The only things I've thought of are:

-Allow the head to enter the object, so the player can see inside stuff. Seems like it would break immersion pretty bad.
-Stop the camera from moving too far. This seems like it would work better, but breaks the rule of "head movement always matches camera movement"
-Fade/cut vision to black so nothing can be seen til the player's head leaves the object. This seems like the best answer, but not particularly easy to implement (at least for a newbie like me)

What have you done to handle this problem?

(FYI I don't have a rift. Trying to develop without til CV1, so I don't have experience with demos to see how they've handled this)
13 REPLIES 13

leftbigtoe
Protege
I'm currently playing around with a improvised positional tracking for development. I can only agree that stopping the tracking is simply not an option. Our approach is to let clipping happen (no chance to avoid it in our use case), however we try to give some proper feedback to the user. We just try to tell the user that he did something weird and leave it up to him to go back into a proper position without clipping.
A first idea for this kind of feedback is to switch the model the user is clipping into to a wireframe mode. This way users will not be disoriented or see weird parts of the geo they are not supposed to see.
This is a decent way to go for our demo, but I can already hear you guys scream immersion breaker - and agree that this might be a problem. But imo one that can be solved with clever game design. Maybe you can find an awesome way of providing this feedback that perfectly fits to your game and make this problem a feature, not a bug 😉

ganzuul
Honored Guest
"leftbigtoe" wrote:
...feedback...

Like a speed-dependent 'clonk'. Blood splatter... ;D

Cudos for the research data. Most of us don't have positional tracking set up yet so it's good to know that.


In the movie Ghost the protagonist gets an inside view of things when he 'clips'. When I lucid dream I sometimes 'phase' through walls when I can't find a door, and my brain interprets that with almost identical visuals as those in Ghost. I think audio sounding like you're under water would drive the effect home.

Anonymous
Not applicable
"ganzuul" wrote:
"leftbigtoe" wrote:
...feedback...

Like a speed-dependent 'clonk'. Blood splatter... ;D

I like this. Also, what about pushing the player back a bit? Like the head is sliding down against the wall instead of clipping it, thus forcing the player to take a step backwards.

Anonymous
Not applicable
In my situation, my app is a simulation and all of the workarounds (fading the object, darkening the screen, increasing radius of character controller,...), break the immerse feeling of VR. I needed to stop the user from looking through objects. But stopping the positional tracking completely on collision, is causing motion sickness.

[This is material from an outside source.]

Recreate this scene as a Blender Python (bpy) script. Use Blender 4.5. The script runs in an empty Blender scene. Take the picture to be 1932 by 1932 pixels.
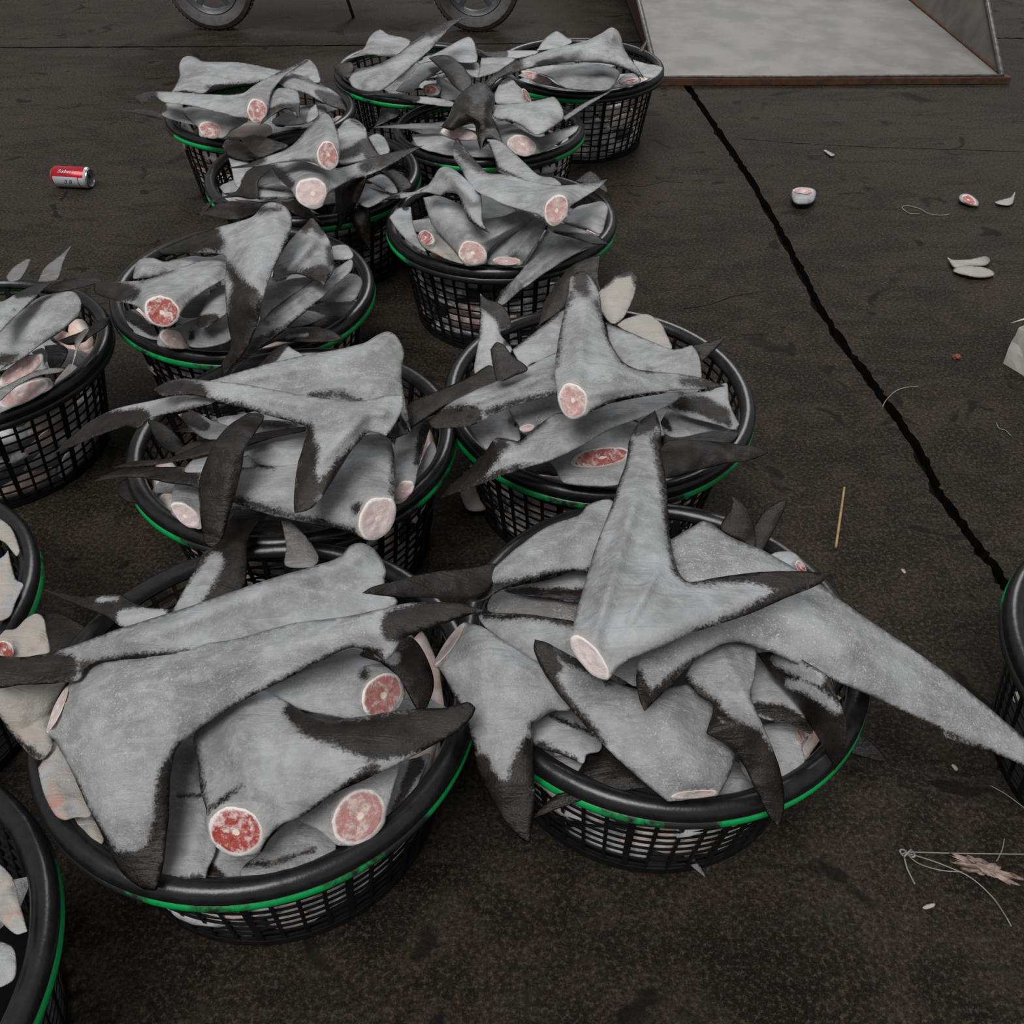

So I ended up using Head Collision VR, which stops the camera from going through the GameObjects. It is using a combination of collision, raycasting and overlapping to sense the collision and stop the camera move in the direction of the collision only. The positional tracking continues in all other directions. And when the collision is over, the camera position in 3D space is restored in sync with the head move.

This way, shaking and pushback is avoided, so cybersickness is not an issue. I had it tested by several people who had tried VR the first time, and they were mostly effected by locomotion but not head collision.